_Exercise_. Write out the opening lines of the data word for word, up to and including the line with "PI = math.pi", and leave every picture and every later line out.

►

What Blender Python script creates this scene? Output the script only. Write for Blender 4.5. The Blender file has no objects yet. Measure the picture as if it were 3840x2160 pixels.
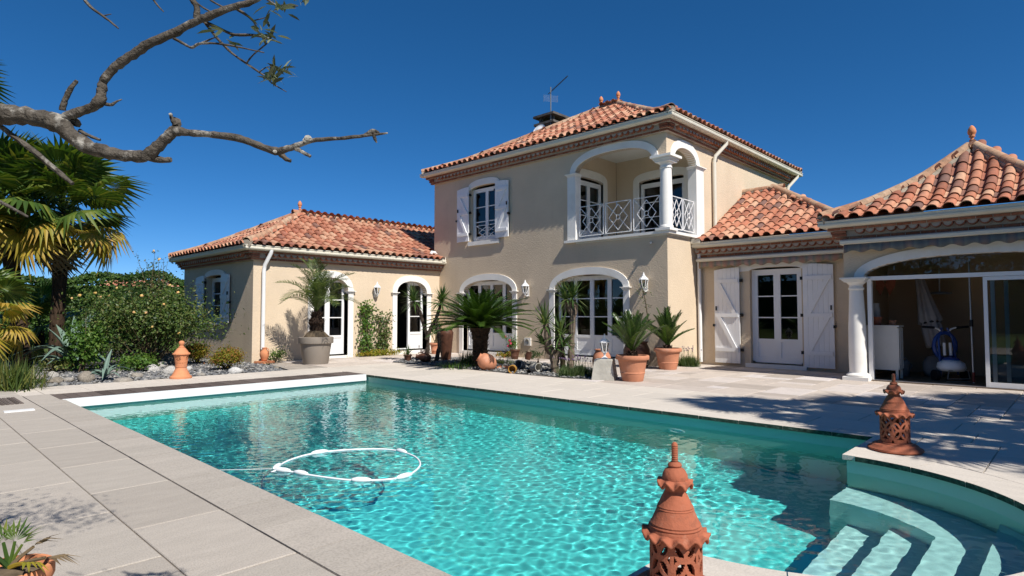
import bpy, math, random
import numpy as np
from mathutils import Matrix, Vector, Euler, noise
from mathutils.geometry import delaunay_2d_cdt
R_ = math.radians
rnd = random.Random(7)
sc = bpy.context.scene
C = sc.collection
PI = math.pi

# ------------------------------------------------------------------ camera, sky, sun, exposure
cam = bpy.data.cameras.new('camera')
cam_o = bpy.data.objects.new('camera', cam)
C.objects.link(cam_o)
cam.sensor_width = 36.0
cam.lens = 21.2856
cam.clip_start = 0.05
cam.clip_end = 900
CAM = Vector((0, 0, 1.22))
CR = Vector((0.72324, 0.69060, 0.0))
CU = Vector((0.02978, -0.03119, 0.99907))
CF = Vector((-0.68995, 0.72257, 0.04312))
cam_o.matrix_world = Matrix(((CR.x, CU.x, -CF.x, CAM.x), (CR.y, CU.y, -CF.y, CAM.y), (CR.z, CU.z, -CF.z, CAM.z), (0, 0, 0, 1)))
sc.camera = cam_o

SUN = Vector((0.87, -0.165, 1.0)).normalized()
world = bpy.data.worlds.new('World')
sc.world = world
world.use_nodes = True
wn = world.node_tree
sky = wn.nodes.new('ShaderNodeTexSky')
sky.sky_type = 'NISHITA'
sky.sun_disc = False
sky.sun_elevation = math.asin(SUN.z)
sky.sun_rotation = math.atan2(SUN.x, SUN.y)
sky.altitude = 3000
sky.air_density = 0.8
sky.dust_density = 0.0
sky.ozone_density = 8
whs = wn.nodes.new('ShaderNodeHueSaturation')
whs.inputs['Saturation'].default_value = 1.19
wgm = wn.nodes.new('ShaderNodeGamma')
wgm.inputs[1].default_value = 0.9
wn.links.new(sky.outputs[0], whs.inputs['Color'])
wn.links.new(whs.outputs[0], wgm.inputs[0])
wn.links.new(wgm.outputs[0], wn.nodes['Background'].inputs[0])
wn.nodes['Background'].inputs[1].default_value = 0.096

sun = bpy.data.lights.new('sun', 'SUN')
sun.energy = 4.4
sun.angle = R_(0.5)
sun.color = (1.0, 0.95, 0.87)
sun.cycles.is_caustics_light = True
sun_o = bpy.data.objects.new('sun', sun)
C.objects.link(sun_o)
sun_o.rotation_euler = SUN.to_track_quat('Z', 'Y').to_euler()

sc.view_settings.view_transform = 'Standard'
sc.view_settings.look = 'None'
sc.view_settings.exposure = 0.52
sc.view_settings.gamma = 1.0
sc.render.engine = 'CYCLES'
sc.cycles.use_denoising = True
sc.cycles.max_bounces = 10
sc.cycles.diffuse_bounces = 4
sc.cycles.glossy_bounces = 5
sc.cycles.transmission_bounces = 8
sc.cycles.transparent_max_bounces = 14
sc.cycles.caustics_reflective = False
sc.cycles.caustics_refractive = True
sc.cycles.sample_clamp_indirect = 6.0

# ------------------------------------------------------------------ materials
def nodes_of(name):
    m = bpy.data.materials.new(name)
    m.use_nodes = True
    nt = m.node_tree
    return m, nt, nt.nodes['Principled BSDF'], nt.nodes['Material Output']

def mix_rgb(nt, a, b, fac, mode='MIX'):
    n = nt.nodes.new('ShaderNodeMix')
    n.data_type = 'RGBA'
    n.blend_type = mode
    def put(sock, v):
        if hasattr(v, 'node'):
            nt.links.new(v, sock)
        elif isinstance(v, (int, float)):
            sock.default_value = v
        else:
            sock.default_value = (*v[:3], 1)
    put(n.inputs[0], fac)
    put(n.inputs[6], a)
    put(n.inputs[7], b)
    return n.outputs[2]

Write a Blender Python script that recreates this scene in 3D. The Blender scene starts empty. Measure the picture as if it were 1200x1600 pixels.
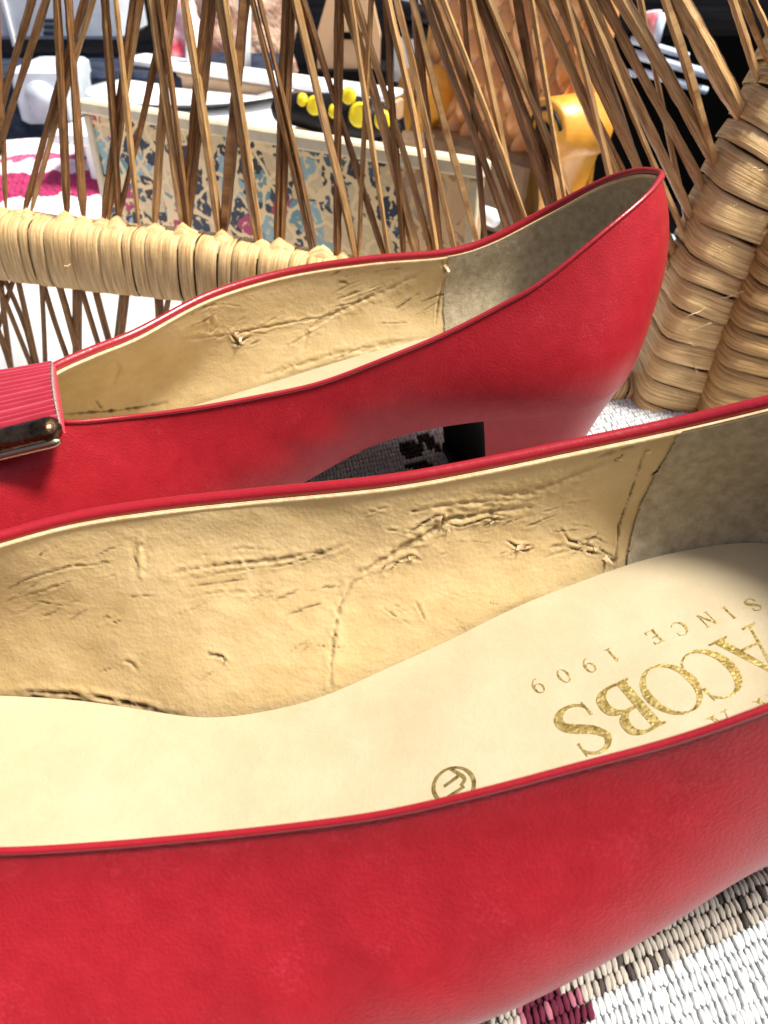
import bpy, math, random
import numpy as np
from mathutils import Vector
from mathutils.bvhtree import BVHTree
random.seed(7); RNG = np.random.default_rng(7)
S = 0.01                                   # everything below is written in centimetres
sc = bpy.context.scene
C = sc.collection
# ------------------------------------------------------------------ camera, sky, sun, exposure
PITCH = 38.0; FPX = 1209.0; CAMH = 15.0
cam_d = bpy.data.cameras.new("camera"); cam = bpy.data.objects.new("camera", cam_d); C.objects.link(cam)
cam.location = (0, 0, CAMH*S); cam.rotation_euler = (math.radians(90-PITCH), 0, 0)
cam_d.sensor_fit = 'VERTICAL'; cam_d.sensor_height = 36.0; cam_d.lens = 36.0*FPX/1600.0
cam_d.clip_start = 0.005; cam_d.clip_end = 500
cam_d.dof.use_dof = True; cam_d.dof.focus_distance = 0.17; cam_d.dof.aperture_fstop = 36
sc.camera = cam
SUN_EL, SUN_AZ = 62.0, 98.0               # azimuth measured from +Y towards +X
w = bpy.data.worlds.new("World"); sc.world = w; w.use_nodes = True
nt = w.node_tree; bg = nt.nodes["Background"]
sky = nt.nodes.new("ShaderNodeTexSky"); sky.sky_type = 'NISHITA'; sky.sun_disc = False
sky.sun_elevation = math.radians(SUN_EL); sky.sun_rotation = math.radians(SUN_AZ)
sky.air_density = 0.7; sky.dust_density = 6.0; sky.ozone_density = 0.6
nt.links.new(sky.outputs[0], bg.inputs[0]); bg.inputs[1].default_value = 0.09
sd = bpy.data.lights.new("sun", 'SUN'); sun = bpy.data.objects.new("sun", sd); C.objects.link(sun)
sd.energy = 4.7; sd.angle = math.radians(11); sd.color = (1.0, 0.95, 0.86)
az, el = math.radians(SUN_AZ), math.radians(SUN_EL)
sun.rotation_euler = Vector((math.sin(az)*math.cos(el), math.cos(az)*math.cos(el), math.sin(el))).to_track_quat('Z', 'Y').to_euler()
sun.location = (0.3, -0.2, 0.6)
sc.view_settings.view_transform = 'Standard'; sc.view_settings.look = 'None'
sc.view_settings.exposure = 0.62; sc.view_settings.gamma = 1.0

# ------------------------------------------------------------------ helpers
cp, sp = math.cos(math.radians(PITCH)), math.sin(math.radians(PITCH))
def ray(x, y):
    a = (x-600)/FPX; b = (800-y)/FPX
    return np.array([a, cp+b*sp, -sp+b*cp])
def at(x, y, z=None, Y=None):              # where the sight line of a measured point meets a height or a distance
    d = ray(x, y); t = (z-CAMH)/d[2] if z is not None else Y/d[1]
    return np.array([0, 0, CAMH]) + d*t
def proj(v):
    v = np.asarray(v, float); q = v - np.array([0, 0, CAMH])
    dep = q[..., 1]*cp - q[..., 2]*sp; up = q[..., 1]*sp + q[..., 2]*cp
    return 600+FPX*q[..., 0]/dep, 800-FPX*up/dep

MATS = {}; BLK = None
def mat(name, col, rough=0.5, metal=0.0, spec=0.5, bump=None, var=None, coat=0.0, uv=False, sheen=0.0, wear_shade=None):
    """bump: list of (kind, scale, strength, distance); var: (scale, dark colour, light colour, detail, stretch)"""
    m = bpy.data.materials.new(name); m.use_nodes = True; t = m.node_tree; N = t.nodes; L = t.links
    b = N["Principled BSDF"]; b.inputs["Base Color"].default_value = (*col, 1); b.inputs["Roughness"].default_value = rough
    b.inputs["Metallic"].default_value = metal; b.inputs["Specular IOR Level"].default_value = spec
    b.inputs["Coat Weight"].default_value = coat; b.inputs["Coat Roughness"].default_value = 0.18
    b.inputs["Sheen Weight"].default_value = sheen
    tc = N.new("ShaderNodeTexCoord"); out = tc.outputs["UV"] if uv else tc.outputs["Object"]
    colsock = None
    if var:
        mp = N.new("ShaderNodeMapping"); L.new(out, mp.inputs[0]); mp.inputs["Scale"].default_value = var[4] if len(var) > 4 else (1, 1, 1)
        no = N.new("ShaderNodeTexNoise"); no.inputs["Scale"].default_value = var[0]; no.inputs["Detail"].default_value = var[3] if len(var) > 3 else 5
        no.inputs["Roughness"].default_value = 0.65
        L.new(mp.outputs[0], no.inputs["Vector"])
        cr = N.new("ShaderNodeValToRGB"); cr.color_ramp.elements[0].position = 0.33; cr.color_ramp.elements[1].position = 0.68
        cr.color_ramp.elements[0].color = (*var[1], 1); cr.color_ramp.elements[1].color = (*var[2], 1)
        L.new(no.outputs[0], cr.inputs[0]); colsock = cr.outputs[0]
    if wear_shade:                                # dark crack insides, with the shade of creases and insole gap painted in
        at_ = N.new("ShaderNodeAttribute"); at_.attribute_name = "wear_shade"
        mx = N.new("ShaderNodeMix"); mx.data_type = 'RGBA'
        L.new(at_.outputs["Fac"], mx.inputs[0])
        if colsock: L.new(colsock, mx.inputs[6])
        else: mx.inputs[6].default_value = (*col, 1)
        mx.inputs[7].default_value = (*wear_shade, 1); colsock = mx.outputs[2]
    if colsock: L.new(colsock, b.inputs["Base Color"])
    prev = None
    for bp in (bump or []):
        kind, scale, strength, dist = bp[:4]
        mp = N.new("ShaderNodeMapping"); L.new(out, mp.inputs[0]); mp.inputs["Scale"].default_value = bp[4] if len(bp) > 4 else (1, 1, 1)
        if kind == 'voronoi':
            n = N.new("ShaderNodeTexVoronoi"); n.feature = 'SMOOTH_F1'; n.inputs["Smoothness"].default_value = 0.4
            h = n.outputs["Distance"]
        else:
            n = N.new("ShaderNodeTexNoise"); n.inputs["Detail"].default_value = 6; h = n.outputs[0]
        n.inputs["Scale"].default_value = scale; L.new(mp.outputs[0], n.inputs["Vector"])
        bm_ = N.new("ShaderNodeBump"); bm_.inputs["Strength"].default_value = strength; bm_.inputs["Distance"].default_value = dist
        L.new(h, bm_.inputs["Height"])
        if prev: L.new(prev.outputs[0], bm_.inputs["Normal"])
        prev = bm_
    if prev: L.new(prev.outputs[0], b.inputs["Normal"])
    MATS[name] = m; return m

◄

_Answer to this task_.
What Blender Python script creates this scene? Output the script only. Write for Blender 4.5. The Blender file has no objects yet. Measure the picture as if it were 3840x2160 pixels.
import bpy, math, random
import numpy as np
from mathutils import Matrix, Vector, Euler, noise
from mathutils.geometry import delaunay_2d_cdt
R_ = math.radians
rnd = random.Random(7)
sc = bpy.context.scene
C = sc.collection
PI = math.pi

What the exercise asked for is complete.